== Available data ==

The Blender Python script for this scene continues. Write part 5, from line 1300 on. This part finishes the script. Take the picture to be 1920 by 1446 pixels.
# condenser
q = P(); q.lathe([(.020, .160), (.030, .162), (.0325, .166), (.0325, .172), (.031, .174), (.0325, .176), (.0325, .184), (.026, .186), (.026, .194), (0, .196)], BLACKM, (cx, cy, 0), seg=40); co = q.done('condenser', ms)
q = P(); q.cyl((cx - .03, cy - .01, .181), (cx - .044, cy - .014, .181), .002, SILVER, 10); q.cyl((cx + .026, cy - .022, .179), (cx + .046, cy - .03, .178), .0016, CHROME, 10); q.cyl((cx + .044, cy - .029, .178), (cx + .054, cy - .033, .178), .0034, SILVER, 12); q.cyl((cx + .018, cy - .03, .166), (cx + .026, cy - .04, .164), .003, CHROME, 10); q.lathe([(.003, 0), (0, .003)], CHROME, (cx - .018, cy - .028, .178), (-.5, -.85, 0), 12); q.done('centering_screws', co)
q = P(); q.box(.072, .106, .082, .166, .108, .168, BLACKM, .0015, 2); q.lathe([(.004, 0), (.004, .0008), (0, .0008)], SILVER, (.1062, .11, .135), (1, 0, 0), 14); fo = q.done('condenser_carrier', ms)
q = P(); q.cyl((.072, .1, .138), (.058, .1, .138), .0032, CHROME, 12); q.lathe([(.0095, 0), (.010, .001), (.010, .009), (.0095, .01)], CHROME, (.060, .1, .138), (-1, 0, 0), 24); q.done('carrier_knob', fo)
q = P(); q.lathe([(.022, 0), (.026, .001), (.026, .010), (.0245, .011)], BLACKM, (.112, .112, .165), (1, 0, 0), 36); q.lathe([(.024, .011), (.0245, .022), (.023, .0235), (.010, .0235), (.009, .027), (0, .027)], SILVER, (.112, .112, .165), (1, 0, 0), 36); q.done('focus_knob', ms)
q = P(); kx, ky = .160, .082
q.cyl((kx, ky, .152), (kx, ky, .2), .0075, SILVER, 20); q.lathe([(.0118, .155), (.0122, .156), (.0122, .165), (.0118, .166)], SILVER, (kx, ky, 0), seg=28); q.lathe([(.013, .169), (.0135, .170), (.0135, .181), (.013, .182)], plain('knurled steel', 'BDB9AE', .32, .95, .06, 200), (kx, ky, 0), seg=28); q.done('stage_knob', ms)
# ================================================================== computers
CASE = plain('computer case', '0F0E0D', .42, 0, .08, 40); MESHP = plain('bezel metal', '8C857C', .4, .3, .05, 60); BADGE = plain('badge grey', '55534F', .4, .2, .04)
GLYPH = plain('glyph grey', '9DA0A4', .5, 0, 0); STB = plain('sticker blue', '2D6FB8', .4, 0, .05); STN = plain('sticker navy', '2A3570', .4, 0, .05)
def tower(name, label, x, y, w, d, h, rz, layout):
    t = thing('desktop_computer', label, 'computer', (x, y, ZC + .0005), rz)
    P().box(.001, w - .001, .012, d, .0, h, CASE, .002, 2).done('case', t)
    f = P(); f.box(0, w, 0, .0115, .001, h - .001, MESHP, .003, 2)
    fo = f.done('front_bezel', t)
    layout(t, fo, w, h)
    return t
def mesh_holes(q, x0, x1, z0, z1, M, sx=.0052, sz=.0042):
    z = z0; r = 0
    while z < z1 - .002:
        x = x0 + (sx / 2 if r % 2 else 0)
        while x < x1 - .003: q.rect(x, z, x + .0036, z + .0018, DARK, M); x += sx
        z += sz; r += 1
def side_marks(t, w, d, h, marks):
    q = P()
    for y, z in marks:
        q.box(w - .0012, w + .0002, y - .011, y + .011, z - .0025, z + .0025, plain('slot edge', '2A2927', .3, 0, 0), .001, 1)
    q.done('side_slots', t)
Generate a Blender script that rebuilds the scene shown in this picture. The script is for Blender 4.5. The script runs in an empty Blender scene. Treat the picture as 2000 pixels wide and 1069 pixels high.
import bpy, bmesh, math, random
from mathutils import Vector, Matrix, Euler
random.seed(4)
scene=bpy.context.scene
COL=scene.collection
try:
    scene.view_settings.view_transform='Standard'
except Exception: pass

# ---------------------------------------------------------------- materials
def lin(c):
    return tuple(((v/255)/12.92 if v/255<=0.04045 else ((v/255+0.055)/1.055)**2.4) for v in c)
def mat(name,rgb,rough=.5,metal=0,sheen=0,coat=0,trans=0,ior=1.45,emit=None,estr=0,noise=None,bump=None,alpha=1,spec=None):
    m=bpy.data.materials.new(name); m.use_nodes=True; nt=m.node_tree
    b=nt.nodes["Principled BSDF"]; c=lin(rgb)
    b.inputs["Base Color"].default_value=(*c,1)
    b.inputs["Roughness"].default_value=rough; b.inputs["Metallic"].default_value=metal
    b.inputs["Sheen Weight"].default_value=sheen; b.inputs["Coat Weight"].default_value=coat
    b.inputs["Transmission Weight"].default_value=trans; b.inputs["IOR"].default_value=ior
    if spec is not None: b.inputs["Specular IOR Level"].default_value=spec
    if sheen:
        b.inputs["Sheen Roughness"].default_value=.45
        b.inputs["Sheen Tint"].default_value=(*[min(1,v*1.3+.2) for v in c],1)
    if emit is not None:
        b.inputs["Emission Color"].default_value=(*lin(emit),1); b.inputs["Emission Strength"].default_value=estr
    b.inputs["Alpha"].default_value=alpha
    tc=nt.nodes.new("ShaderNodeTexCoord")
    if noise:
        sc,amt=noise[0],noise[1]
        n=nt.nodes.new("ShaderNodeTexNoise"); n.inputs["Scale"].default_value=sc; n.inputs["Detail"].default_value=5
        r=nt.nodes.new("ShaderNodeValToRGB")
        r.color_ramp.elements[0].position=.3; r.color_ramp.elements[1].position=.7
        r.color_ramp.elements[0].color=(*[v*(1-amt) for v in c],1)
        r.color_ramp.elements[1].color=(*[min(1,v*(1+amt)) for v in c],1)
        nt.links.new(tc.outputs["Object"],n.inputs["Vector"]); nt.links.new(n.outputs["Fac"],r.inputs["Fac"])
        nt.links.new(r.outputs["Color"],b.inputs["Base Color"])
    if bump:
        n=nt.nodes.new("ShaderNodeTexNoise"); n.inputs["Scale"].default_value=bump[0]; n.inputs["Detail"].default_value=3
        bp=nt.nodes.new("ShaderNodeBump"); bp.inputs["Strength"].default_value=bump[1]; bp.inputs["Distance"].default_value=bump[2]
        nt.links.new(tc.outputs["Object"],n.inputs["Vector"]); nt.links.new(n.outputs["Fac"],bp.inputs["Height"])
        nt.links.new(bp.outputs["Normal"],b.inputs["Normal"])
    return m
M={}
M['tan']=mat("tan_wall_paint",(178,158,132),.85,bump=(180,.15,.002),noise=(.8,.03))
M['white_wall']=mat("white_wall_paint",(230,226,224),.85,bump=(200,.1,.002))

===

Find the word "this" in the records and pull out each line that has it.

The Blender Python script for this scene continues. Write part 5, from line 1300 on. This part finishes the script. Take the picture to be 1920 by 1446 pixels.
Generate a Blender script that rebuilds the scene shown in this picture. The script is for Blender 4.5. The script runs in an empty Blender scene. Treat the picture as 2000 pixels wide and 1069 pixels high.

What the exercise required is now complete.